Ow, Amiga. Blitter chip, DMA. Hmmmm. I wanted an A500 soooo bad when I was in college for my CS degree. But my dad made me buy a PC (8088) instead because it was 'more compatible'. Sure enough I could port c from an IBM RT to Turbo C but other than that it was hopelessly boring. Played with AutoCAD and found it impossible to work with.
 
And my buddies with Amigas were playing the coolest games with color and sound that was revolutionary. I didn't buy another PC until I could get a P3-233 with a decent 3D and sound card.
 
And then there was video toaster on Amiga that was used for early B5 episodes. Awesome machine. If that had been picked up by Microsoft who knows where we'd be now.

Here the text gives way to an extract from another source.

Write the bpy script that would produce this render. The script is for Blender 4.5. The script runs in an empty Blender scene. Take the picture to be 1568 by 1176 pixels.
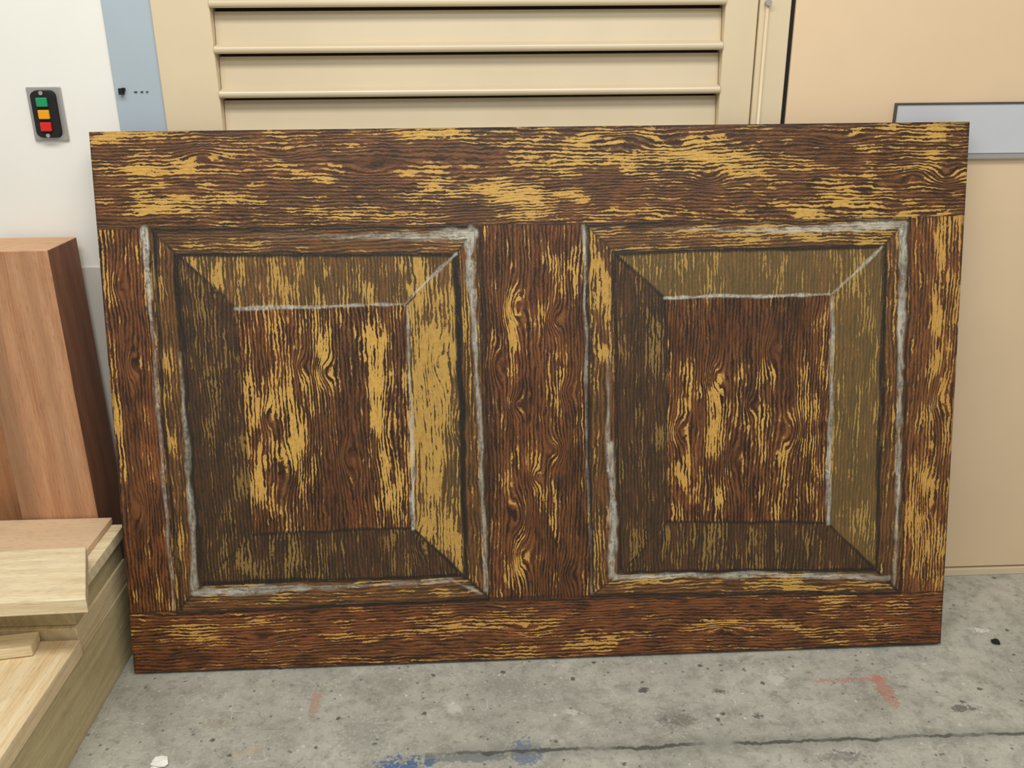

Yikes, I guess I'd better hide now :-)
 
    Sander
 
-----Original Message-----
From: [EMAIL PROTECTED] [mailto:[EMAIL PROTECTED]]On Behalf Of Mike Massee
Sent: Monday, August 26, 2002 10:05 PM
To: [EMAIL PROTECTED]
Subject: Re: [ERPS] CAD programs
In one of the very early versions of Lightwave, one of the default viewing modes in the perspective view window in modeler was a wireframe that gently rocked back and forth continuously as you worked.   It was very nice and it used some double-buffering techniques which at the time could only have been done easily on the Amiga, with it's blitter chip and DMA memory access.    (easy to do as a background task that wouldn't slow you down on a 7mhz 68000 processor that is)   That option hasn't been there since 3.0 (the software is up to 7.5 now) but occasionally I see a use for that feature and miss it.    It has been mostly outdated by the ability of OpenGL to render the object on the fly as you twirl it around with your mouse (used to become a bounding box until you finished moving/rotating it, back in the day).